All key social causes covered

In fact, there is considerable flexibility for corporates on the areas that they can address as part of their social responsibility activities, the geographical regions that could be chosen for the intervention and the manner of engagement. While the original Bill listed nine such activities (in Schedule VII), we understand that the final version covers as many as 22 activities – and provides the additional flexibility to the company’s Board to decide on some other activity as well, as long as it is spelt out in the company’s CSR Policy. All the core social needs – including education, healthcare, sanitation, environmental sustainability, employability – are covered under Schedule VII, so the Bill is clearly aiming to align corporates CSR activities with the country’s social development imperatives.

Positioning CSR as an extension of business processes

The Bill clearly demarcates CSR from charity and does not position it as a ‘moral responsibility’ for companies. The accent appears to be on employing standard business principles to develop and roll-out CSR strategies and programs, so as to optimise resources and maximise impact.
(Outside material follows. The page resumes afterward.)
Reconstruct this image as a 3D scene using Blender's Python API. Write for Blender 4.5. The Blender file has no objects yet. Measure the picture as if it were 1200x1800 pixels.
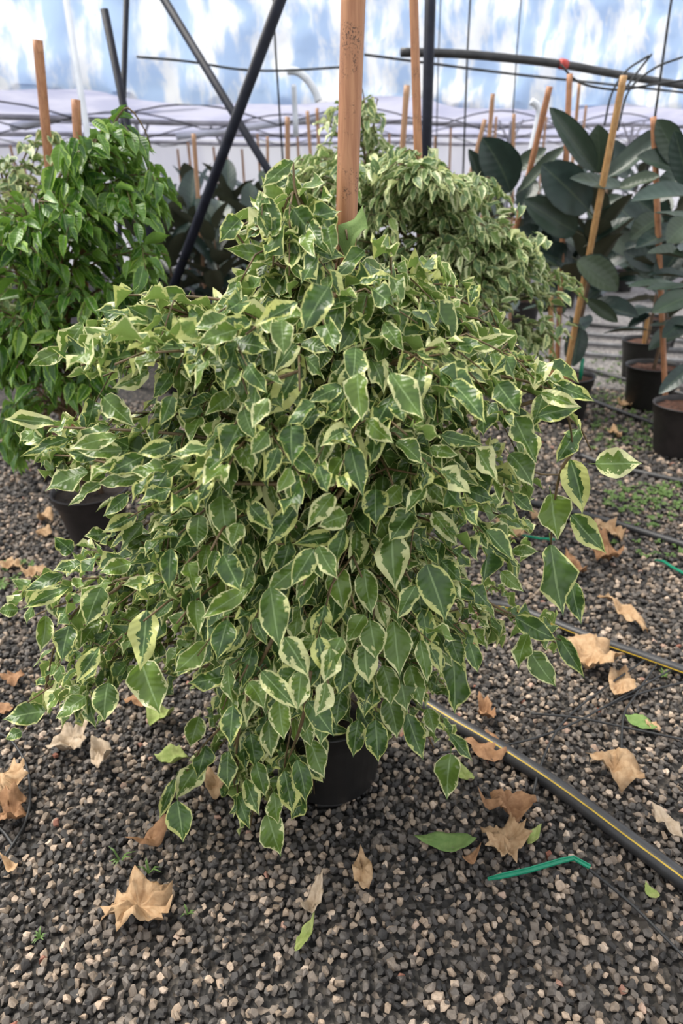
import bpy, bmesh, math, random
import numpy as np
from mathutils import Vector, Matrix, noise

R_ = random.Random(11)
NR = np.random.default_rng(7)
scene = bpy.context.scene
COL = scene.collection

# ---------------------------------------------------------------- camera
F_PX = 1200.0
CAM = np.array((0.0, 0.0, 1.40))
PITCH, ROLL = math.radians(25.5), math.radians(1.5)
_R = np.array((1.0, 0.0, 0.0)); _U = np.array((0.0, math.sin(PITCH), math.cos(PITCH)))
FWD = np.array((0.0, math.cos(PITCH), -math.sin(PITCH)))
RGT = math.cos(ROLL) * _R - math.sin(ROLL) * _U
UPV = math.sin(ROLL) * _R + math.cos(ROLL) * _U
cam_data = bpy.data.cameras.new('camera')
cam = bpy.data.objects.new('camera', cam_data); COL.objects.link(cam)
cam.matrix_world = Matrix(((RGT[0], UPV[0], -FWD[0], CAM[0]), (RGT[1], UPV[1], -FWD[1], CAM[1]),
                           (RGT[2], UPV[2], -FWD[2], CAM[2]), (0, 0, 0, 1)))
cam_data.sensor_fit = 'VERTICAL'; cam_data.sensor_height = 36.0; cam_data.sensor_width = 24.0
cam_data.lens = 36.0 * F_PX / 1800.0
cam_data.clip_end = 200
cam_data.dof.use_dof = True; cam_data.dof.focus_distance = 1.35; cam_data.dof.aperture_fstop = 3.4
scene.camera = cam

# ---------------------------------------------------------------- light
world = bpy.data.worlds.new('overcast_sky'); scene.world = world; world.use_nodes = True
bg = world.node_tree.nodes['Background']
bg.inputs['Color'].default_value = (0.93, 0.96, 1.0, 1); bg.inputs['Strength'].default_value = 0.95
sun_d = bpy.data.lights.new('sun', 'SUN'); sun_d.energy = 3.6; sun_d.angle = math.radians(38); sun_d.color = (1.0, 0.95, 0.86)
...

By requiring CSR policy formulation and monitoring to be governed by a Corporate Responsibility Committee (CSRC) comprised at least three directors (one of whom should be a non-independent director), the Bill is ensuring that CSR becomes a Board level agenda and is therefore viewed strategically and subject to a high level of scrutiny within the company. The activities to be undertaken need to be clearly spelt out in the CSR Policy, approved by the Board, monitored carefully and will need to be disclosed in the Directors Report; a CSR ‘return’, akin to an Income Tax return will have to be filed each year. There are fines and/or imprisonment stipulated for non-compliance on disclosures.

Although the exact rules/guidelines for compliance with the regulation will come out in a subsequent notification, the drafts that have been circulated for comments provide adequate perspective on the regulation’s orientation towards efficiency and impact; activities allowed for CSR spending will need to be in the form of ‘projects’, engagement of experts for implementation is encouraged and monitoring and impact assessment of project is recommended. The rules also exclude spending on employee benefits from ‘allowed CSR’ and underscore the need for clearly defined beneficiaries (especially for environment conservation activities).
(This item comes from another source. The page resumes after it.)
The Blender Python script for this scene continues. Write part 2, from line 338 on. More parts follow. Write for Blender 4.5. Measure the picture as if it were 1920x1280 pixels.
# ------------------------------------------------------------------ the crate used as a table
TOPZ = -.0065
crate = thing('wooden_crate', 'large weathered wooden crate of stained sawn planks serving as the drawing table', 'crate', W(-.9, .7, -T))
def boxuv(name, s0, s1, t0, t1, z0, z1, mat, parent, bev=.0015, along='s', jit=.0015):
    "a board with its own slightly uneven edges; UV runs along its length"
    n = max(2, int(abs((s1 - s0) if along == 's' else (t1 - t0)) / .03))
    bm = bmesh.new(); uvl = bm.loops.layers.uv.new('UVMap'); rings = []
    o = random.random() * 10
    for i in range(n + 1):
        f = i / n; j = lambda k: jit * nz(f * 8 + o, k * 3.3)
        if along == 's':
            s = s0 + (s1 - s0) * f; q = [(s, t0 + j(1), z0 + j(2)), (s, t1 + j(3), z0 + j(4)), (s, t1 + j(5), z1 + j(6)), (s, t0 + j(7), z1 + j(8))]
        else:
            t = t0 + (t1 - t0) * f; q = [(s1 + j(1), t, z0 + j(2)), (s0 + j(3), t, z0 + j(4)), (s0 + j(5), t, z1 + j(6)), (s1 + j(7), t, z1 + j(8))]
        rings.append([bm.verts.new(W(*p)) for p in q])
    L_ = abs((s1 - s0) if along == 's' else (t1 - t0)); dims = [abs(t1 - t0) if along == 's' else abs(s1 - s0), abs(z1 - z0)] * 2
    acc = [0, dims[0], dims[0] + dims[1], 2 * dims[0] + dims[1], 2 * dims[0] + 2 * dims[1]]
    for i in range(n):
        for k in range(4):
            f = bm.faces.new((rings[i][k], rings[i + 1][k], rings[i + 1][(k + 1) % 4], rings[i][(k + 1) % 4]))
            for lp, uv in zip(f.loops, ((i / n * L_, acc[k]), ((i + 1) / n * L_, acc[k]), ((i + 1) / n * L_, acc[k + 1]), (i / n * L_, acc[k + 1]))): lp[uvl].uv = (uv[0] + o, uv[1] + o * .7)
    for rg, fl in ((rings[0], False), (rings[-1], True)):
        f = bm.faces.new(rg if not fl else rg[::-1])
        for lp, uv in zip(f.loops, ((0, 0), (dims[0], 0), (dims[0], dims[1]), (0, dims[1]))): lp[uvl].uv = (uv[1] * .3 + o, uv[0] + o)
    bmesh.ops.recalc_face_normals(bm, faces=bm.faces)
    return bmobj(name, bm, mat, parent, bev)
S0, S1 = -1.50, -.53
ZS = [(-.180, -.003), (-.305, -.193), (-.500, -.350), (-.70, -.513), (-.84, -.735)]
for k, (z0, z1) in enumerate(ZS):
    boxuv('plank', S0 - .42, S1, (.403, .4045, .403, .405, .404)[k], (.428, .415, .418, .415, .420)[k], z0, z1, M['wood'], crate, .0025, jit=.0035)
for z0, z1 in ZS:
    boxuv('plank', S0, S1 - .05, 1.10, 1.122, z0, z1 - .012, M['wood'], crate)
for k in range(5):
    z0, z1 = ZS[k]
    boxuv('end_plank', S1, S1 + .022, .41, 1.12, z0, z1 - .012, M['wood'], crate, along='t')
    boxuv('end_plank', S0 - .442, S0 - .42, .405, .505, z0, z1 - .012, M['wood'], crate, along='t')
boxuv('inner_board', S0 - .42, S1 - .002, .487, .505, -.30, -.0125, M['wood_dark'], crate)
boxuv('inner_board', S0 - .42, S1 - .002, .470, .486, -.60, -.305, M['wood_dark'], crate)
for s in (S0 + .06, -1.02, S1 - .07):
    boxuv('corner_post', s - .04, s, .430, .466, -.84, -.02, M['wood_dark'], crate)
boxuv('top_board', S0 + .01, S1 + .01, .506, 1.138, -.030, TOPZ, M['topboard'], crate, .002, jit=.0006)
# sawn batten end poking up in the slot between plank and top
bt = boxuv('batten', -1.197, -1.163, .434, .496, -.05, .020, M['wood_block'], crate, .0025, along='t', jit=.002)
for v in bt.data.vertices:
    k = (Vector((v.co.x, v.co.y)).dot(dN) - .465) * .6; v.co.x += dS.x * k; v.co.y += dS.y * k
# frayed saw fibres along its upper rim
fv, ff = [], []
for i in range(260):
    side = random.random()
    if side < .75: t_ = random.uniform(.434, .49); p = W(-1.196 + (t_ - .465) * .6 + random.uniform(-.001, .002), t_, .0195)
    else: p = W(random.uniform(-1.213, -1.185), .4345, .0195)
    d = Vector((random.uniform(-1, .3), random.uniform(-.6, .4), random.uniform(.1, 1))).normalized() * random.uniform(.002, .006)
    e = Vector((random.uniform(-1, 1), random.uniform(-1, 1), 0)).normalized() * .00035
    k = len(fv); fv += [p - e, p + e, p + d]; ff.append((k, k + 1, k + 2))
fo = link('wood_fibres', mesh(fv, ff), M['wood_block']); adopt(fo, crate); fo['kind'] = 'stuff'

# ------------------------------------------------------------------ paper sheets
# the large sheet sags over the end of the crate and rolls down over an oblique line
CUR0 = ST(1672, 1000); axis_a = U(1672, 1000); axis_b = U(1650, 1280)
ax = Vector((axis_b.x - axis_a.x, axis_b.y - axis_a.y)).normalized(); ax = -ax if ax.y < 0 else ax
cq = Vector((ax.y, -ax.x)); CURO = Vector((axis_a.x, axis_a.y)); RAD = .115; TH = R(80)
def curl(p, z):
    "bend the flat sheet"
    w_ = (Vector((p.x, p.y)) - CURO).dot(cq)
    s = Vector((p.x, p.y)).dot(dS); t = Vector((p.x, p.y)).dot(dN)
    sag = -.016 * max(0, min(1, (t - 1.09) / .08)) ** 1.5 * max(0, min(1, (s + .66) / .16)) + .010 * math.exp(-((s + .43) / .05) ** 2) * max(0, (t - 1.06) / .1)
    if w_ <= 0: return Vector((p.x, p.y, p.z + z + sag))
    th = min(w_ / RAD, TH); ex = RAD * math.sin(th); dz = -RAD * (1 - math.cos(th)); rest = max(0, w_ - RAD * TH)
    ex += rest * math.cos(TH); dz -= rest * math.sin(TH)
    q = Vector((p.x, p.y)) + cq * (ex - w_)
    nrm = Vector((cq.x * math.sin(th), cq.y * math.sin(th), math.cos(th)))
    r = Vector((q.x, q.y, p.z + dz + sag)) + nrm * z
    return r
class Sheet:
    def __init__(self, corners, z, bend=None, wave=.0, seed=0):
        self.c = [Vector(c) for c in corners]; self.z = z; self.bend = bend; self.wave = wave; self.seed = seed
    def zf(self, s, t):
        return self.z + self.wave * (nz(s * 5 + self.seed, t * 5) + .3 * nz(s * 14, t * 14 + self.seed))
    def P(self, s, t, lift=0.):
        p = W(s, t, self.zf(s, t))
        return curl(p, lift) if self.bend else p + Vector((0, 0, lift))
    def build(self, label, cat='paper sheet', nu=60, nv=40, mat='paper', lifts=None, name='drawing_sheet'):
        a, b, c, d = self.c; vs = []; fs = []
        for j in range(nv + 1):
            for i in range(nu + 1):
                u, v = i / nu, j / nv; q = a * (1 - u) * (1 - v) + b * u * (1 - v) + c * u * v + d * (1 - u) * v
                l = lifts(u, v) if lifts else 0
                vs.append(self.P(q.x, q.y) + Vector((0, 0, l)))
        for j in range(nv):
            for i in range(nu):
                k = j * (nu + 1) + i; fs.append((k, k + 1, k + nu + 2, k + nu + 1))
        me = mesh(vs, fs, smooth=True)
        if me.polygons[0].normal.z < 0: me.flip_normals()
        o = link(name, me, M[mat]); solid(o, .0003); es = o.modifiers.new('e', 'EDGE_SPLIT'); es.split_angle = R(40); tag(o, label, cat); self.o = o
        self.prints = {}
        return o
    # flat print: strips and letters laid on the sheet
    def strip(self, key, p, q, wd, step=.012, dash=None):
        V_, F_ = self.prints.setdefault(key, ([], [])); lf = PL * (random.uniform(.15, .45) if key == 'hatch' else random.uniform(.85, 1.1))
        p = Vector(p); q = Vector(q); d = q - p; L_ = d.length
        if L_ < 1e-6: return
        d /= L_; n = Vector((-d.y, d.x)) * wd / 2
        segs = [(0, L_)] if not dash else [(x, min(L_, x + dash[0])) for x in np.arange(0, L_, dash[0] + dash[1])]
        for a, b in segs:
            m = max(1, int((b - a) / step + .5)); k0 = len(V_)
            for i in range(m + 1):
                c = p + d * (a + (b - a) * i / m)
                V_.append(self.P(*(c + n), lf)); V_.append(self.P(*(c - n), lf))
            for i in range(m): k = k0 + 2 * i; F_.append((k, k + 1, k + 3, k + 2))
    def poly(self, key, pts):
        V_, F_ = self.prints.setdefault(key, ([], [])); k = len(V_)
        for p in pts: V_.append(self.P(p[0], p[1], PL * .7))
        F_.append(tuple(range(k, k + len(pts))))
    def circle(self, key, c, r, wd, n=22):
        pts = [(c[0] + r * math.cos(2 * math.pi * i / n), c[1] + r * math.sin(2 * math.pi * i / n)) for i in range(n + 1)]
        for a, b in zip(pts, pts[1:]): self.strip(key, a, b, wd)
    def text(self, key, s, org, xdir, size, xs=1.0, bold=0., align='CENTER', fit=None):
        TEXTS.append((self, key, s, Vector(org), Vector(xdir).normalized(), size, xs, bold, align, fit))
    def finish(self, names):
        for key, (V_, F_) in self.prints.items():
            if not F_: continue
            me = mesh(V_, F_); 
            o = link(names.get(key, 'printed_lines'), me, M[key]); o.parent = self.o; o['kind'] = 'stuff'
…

Significant capacity building required

After much delay and many rounds of discussion, Sec 135 now looks set to become law and corporates will have no choice but to comply. A few corporates have had well-developed CSR strategies and programs even without the pressure of regulation, and for them, compliance with the new procedures will require little additional effort. But for most, the new regulation will necessitate capacity building in regards to CSR – in terms of understanding the regulation, developing policies, building a governance structure, evaluating and deciding on programs, choosing partners, monitoring and assessing impact of programs.
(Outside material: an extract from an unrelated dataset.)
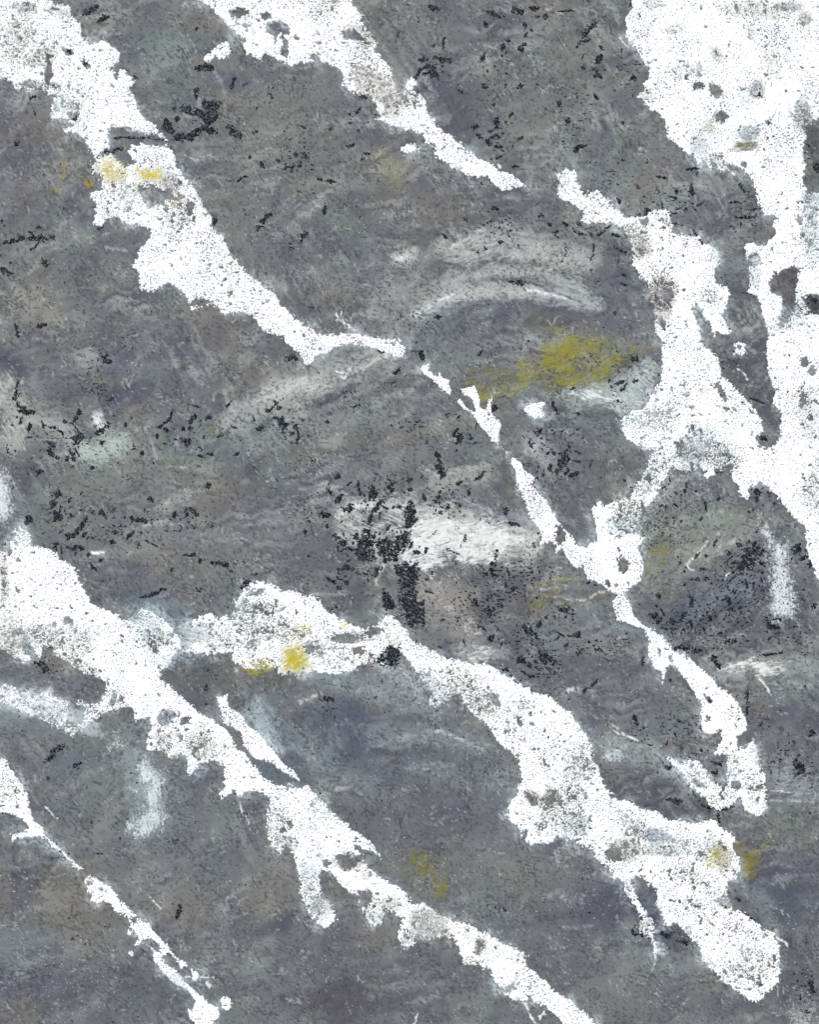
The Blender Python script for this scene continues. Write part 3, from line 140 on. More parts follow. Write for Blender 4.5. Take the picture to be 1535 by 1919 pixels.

This will not only be a challenge for companies, but for implementation partners as well – since most NGOs will not be equipped to absorb the significantly higher support (and thus the scale-up in operations) that could arise from the step-up in CSR spend by corporates (we estimate current spending to be significantly below the 2% norm). While the ecosystem will undoubtedly build-up to meet this demand, corporates will need to understand the landscape across different development sectors, evolve those strategies that are impactful and yet most appropriate to their needs and find the right implementation partners programs to help them deliver.